Building a Large Prony Brake

Determining Capacity and Putting it to the Test

| March/April 2003

Part Two of a Two Part Series

When I decided to build a large Prony brake, it had to be big enough to test most steam traction engines. To estimate the capacity of my machine, I went back and looked at information I collected when I wrote 'The Design, Construction and Use of a Small Prony Brake' for the July 2000 issue of Gas Engine Magazine. In that article I listed the specifications for 18 brakes I found in old textbooks. Two of the brakes in that list were comparable to the brake I was building. The data on those two brakes, along with the corresponding data from my brake, are shown below.

Determining the Capacity of My Prony Brake

Basing my conclusions on the information above, I determined the drum of my brake might have a capacity of 100 HP at 275 rpm.

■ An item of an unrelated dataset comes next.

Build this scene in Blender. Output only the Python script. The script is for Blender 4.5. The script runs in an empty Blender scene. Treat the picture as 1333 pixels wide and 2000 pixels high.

My revolutions-per-minute figure in the table above was calculated using the diameters of the flywheels and the revolutions-per-minute listed in reprints of old steam engine catalogs. Knowing the diameter of the pulley on my brake, which is 40 inches, I was able to determine that the speed of the brake drum would range from 225 to 275 rpm, depending on the speed of the engine and the size of its flywheel.


The capacity of my brake may be limited to a lower value because of the width of the drive pulley. The pulley is 9-1/2 inches wide, and a wider belt may be required to transmit higher horsepower outputs. I have yet to make this determination.

I also checked to see how fast the brake would turn belted up to an old gas tractor, such as a Rumely OilPull, and I was surprised to see that the belt speeds on these machines are greater than on traction engines. For example, a 25-45 OilPull will turn my brake at 338 rpm, which is too fast for the pulley I am using.

Determining the Maximum Safe Speed of the Pulley

To determine whether or not my 40-inch drive pulley can be safely operated at 275 rpm, I referred to F.A. Halsey's 1916 Handbook for Machine Designers and Shop Men. According to Halsey's formula, a 40-inch diameter cast iron pulley can be expected to burst at a rim velocity of 193.1 feet-per-second. This would occur at a speed of 1,106 rpm. At 275 rpm the rim velocity of my pulley should be only 48 feet per second. Thus, at this speed I have a safety factor of 4 on speed. Halsey reports that in 1916 The Fidelity and Casualty Company would accept for insurance wheels with a safety factor on speed as low as 2.24. Based on my determinations using Halsey's figures, I will not operate my brake at any speed over 300 rpm. At this speed the rim velocity will be 52.3 feet-per-second and the safety factor on speed will be 3.7. According to Halsey, The Fidelity and Casualty Company guidelines would have allowed my pulley to run at a maximum speed of 494 rpm.